On my own lawn, the shaded areas stay green all summer, the full sun areas turn brown and into dust. I gave up watering the lawn years ago due to endless problems with the sprinklers. (Everything from them simply getting smashed by foot traffic to freeze damage to getting chewed to bits by coyotes.)
I've had similar problems with sunny areas and tried watering more. It helped a little. Then one year I tried fertilizing (manure + miracle grow) and my lawn turned completely green, even the full sun areas.
The idea of using water via a sprinkler system to keep a lawn green is such an alien concept to most people. Maybe California have a water problem for a reason?
well, there's a lot of value in ground cover. Now, a conversation about moving to native plants instead of grass everywhere would probably be worth having.
Using water during a water crisis so you can have a green patch next to your driveway is the most excessive American thing I've heard today (a worthy winner in such a competitive field)
Its eye-opening to see how little understanding of American living conditions are overseas despite the pervasive distribution of American media.
My 'patch' of grass here in Texas is thousands of square feet. The lot my house site on is .33 of an acre, which in metric is 1335 square meters. The house itself is ~3200 sq. feet (306 sq. meters) over 2 stories so the foundation is roughly 1/2 that so you can extrapolate that is a crap-ton of area left for our patch of grass.
This is in no way unusual or extravagant for the suburb I live in and provides lots of enjoyment for our 2 dogs and 6 kids.
Because everyone else has it doesn't stop it from being excessive and wasting water. In California we are seeing more and more people switching to drought tolerant landscaping.
Our part of Texas has overfilling dams and our particular town has enough excess water that neighboring municipalities are buying our unused rights from us.
Our Texas adapted grass goes dormant half of the year as well so the actual consumption is relatively minimal.

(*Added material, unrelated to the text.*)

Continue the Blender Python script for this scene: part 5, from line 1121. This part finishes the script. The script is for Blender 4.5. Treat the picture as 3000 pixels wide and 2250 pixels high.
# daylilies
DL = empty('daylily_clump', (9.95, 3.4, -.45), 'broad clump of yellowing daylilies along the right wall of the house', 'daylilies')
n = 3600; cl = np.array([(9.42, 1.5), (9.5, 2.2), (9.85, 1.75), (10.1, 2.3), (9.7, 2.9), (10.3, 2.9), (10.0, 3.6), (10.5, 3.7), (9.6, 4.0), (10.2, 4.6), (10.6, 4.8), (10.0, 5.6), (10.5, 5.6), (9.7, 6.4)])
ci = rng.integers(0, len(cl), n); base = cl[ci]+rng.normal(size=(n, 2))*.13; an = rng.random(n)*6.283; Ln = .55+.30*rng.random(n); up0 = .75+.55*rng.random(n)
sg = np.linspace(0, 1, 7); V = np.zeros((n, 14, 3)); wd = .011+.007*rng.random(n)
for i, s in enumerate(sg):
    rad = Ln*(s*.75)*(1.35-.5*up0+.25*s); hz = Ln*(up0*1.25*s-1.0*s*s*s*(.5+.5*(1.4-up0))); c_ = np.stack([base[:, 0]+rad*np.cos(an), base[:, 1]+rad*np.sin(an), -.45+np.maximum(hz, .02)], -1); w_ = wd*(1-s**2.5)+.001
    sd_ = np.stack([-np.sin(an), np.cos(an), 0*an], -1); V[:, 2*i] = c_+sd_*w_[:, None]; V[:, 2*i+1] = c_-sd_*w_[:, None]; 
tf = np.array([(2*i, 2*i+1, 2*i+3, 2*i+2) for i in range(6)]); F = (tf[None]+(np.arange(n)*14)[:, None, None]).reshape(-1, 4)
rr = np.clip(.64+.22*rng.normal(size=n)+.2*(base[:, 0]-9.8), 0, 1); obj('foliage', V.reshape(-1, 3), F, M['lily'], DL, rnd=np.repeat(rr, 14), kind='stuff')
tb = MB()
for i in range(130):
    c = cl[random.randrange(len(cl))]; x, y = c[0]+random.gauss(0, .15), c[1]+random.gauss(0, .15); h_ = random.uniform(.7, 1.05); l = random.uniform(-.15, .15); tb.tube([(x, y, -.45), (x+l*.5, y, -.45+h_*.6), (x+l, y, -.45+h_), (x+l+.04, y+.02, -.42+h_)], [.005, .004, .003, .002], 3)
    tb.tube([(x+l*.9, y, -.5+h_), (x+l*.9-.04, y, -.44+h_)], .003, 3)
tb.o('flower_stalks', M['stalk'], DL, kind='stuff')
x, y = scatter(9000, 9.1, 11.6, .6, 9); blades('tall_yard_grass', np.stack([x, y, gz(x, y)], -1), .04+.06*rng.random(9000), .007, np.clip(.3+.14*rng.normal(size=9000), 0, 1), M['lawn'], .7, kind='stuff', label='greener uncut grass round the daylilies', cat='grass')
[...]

Our water use is fractional of a traditional manicured English garden.
While the concept of using perfectly potable water to water a lawn is a little bass-ackwards, people do do it here. I personally don't, my lawn goes dormant in the heat of summer and that's ok too.
In Wisconsin we rarely need to water a mature lawn. If you're going for close cut and perfectly green you might need to, but on average it's not needed.